Marina Willer and her team at Pentagram London have worked with the British Film Institute (BFI) on redesigning its celebrated film magazine, Sight and Sound.
The redesign also ushers in a new editorial approach for the monthly print publication under the helm of editor-in-chief Mike Williams, former editor of NME. Sight and Sound was launched in 1932, and the newly launched look harks back to former decades' designs.
Pentagram's new visual identity for Sight and Sound is bold and impactful, with a new all-caps masthead – replacing the former more gentle title case serif design. The identity aims to be both contemporary and also reference the magazine's heritage.
"It was a huge honour to redesign a magazine that holds such an extraordinary place in the hearts of cinephiles from all over the world," says Willer. "With a nod to the magazine's amazing heritage, Sight and Sound's new logo is a reimagining of a previous design from the 1970s, referencing an era that believed in film's indisputable place in culture and society."
The redesign features a graphic language inspired by film clapperboards, along with bold typography. Willer deliberately made the grids visible grids throughout the pages to create contrast and pacing, as well as to emphasise the various content strands.
"The new-look Sight and Sound is a confident expression of the hugely respected brand and will hopefully ensure that the magazine continues to appeal to film lovers old and new for years to come," Willer adds.
Content-wise, in-depth articles and reviews remain the backbone of the magazine, and popular regular features such as Dream Palaces (odes to cinemas by filmmakers and others) are retained. These are joined by new regular features looking at soundtracks and poster art, as well as greater access to the magazine's 90-year-spanning archive, such as the new This Month In…page, which digs into an issue from the past and spotlights what people were talking about and how. The first big archive piece is an interview with Bette Davis to coincide with BFI Southbank's Bette Davies: Hollywood Rebel season, which is running throughout August.
New regular columnists Pamela Hutchinson, Jonathan Ross and Phuong Le, will be joined by a guest columnist in the Director's Chair, the first of which is Swedish filmmaker Ruben Östlund.

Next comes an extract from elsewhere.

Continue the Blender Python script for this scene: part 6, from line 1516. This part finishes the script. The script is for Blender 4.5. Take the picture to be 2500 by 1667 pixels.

The first issue to bear the new design and editorial approach will be the September issue published on 2 August and themed The Future of Film. The issue has four cover options featuring a different filmmaker on each: Chloé Zhao, Steve McQueen, Sofia Coppola, and Luca Guadagnino.
Alongside the cover stars, a wide-ranging cast of established and emerging filmmakers including Guillermo del Toro, Claudia Weill, Prano Bailey-Bond, Armando Iannucci, Gurinder Chadha, Edgar Wright, Adoor Gopalakrishnan, Dea Kulumbegashvili, Alice Rohrwacher, Mike Leigh, Ben Wheatley and many more, reflect on their hopes and fears for cinema and wider screen culture.
Sight and Sound has also announced a new quarterly collaboration with seminal '90s publication Black Film Bulletin, edited by founder and original editor June Givanni alongside her new co-editors Jan Asante and Mel Hoyes. "Launched in 1993, the Black Film Bulletin was fuelled by a prolific new wave of Black visual culture exploration," says the BFI. "Following a prolonged hibernation, the BFB returns to revisit key moments from the archives, explore current perspectives and cast a critical eye on what the future holds."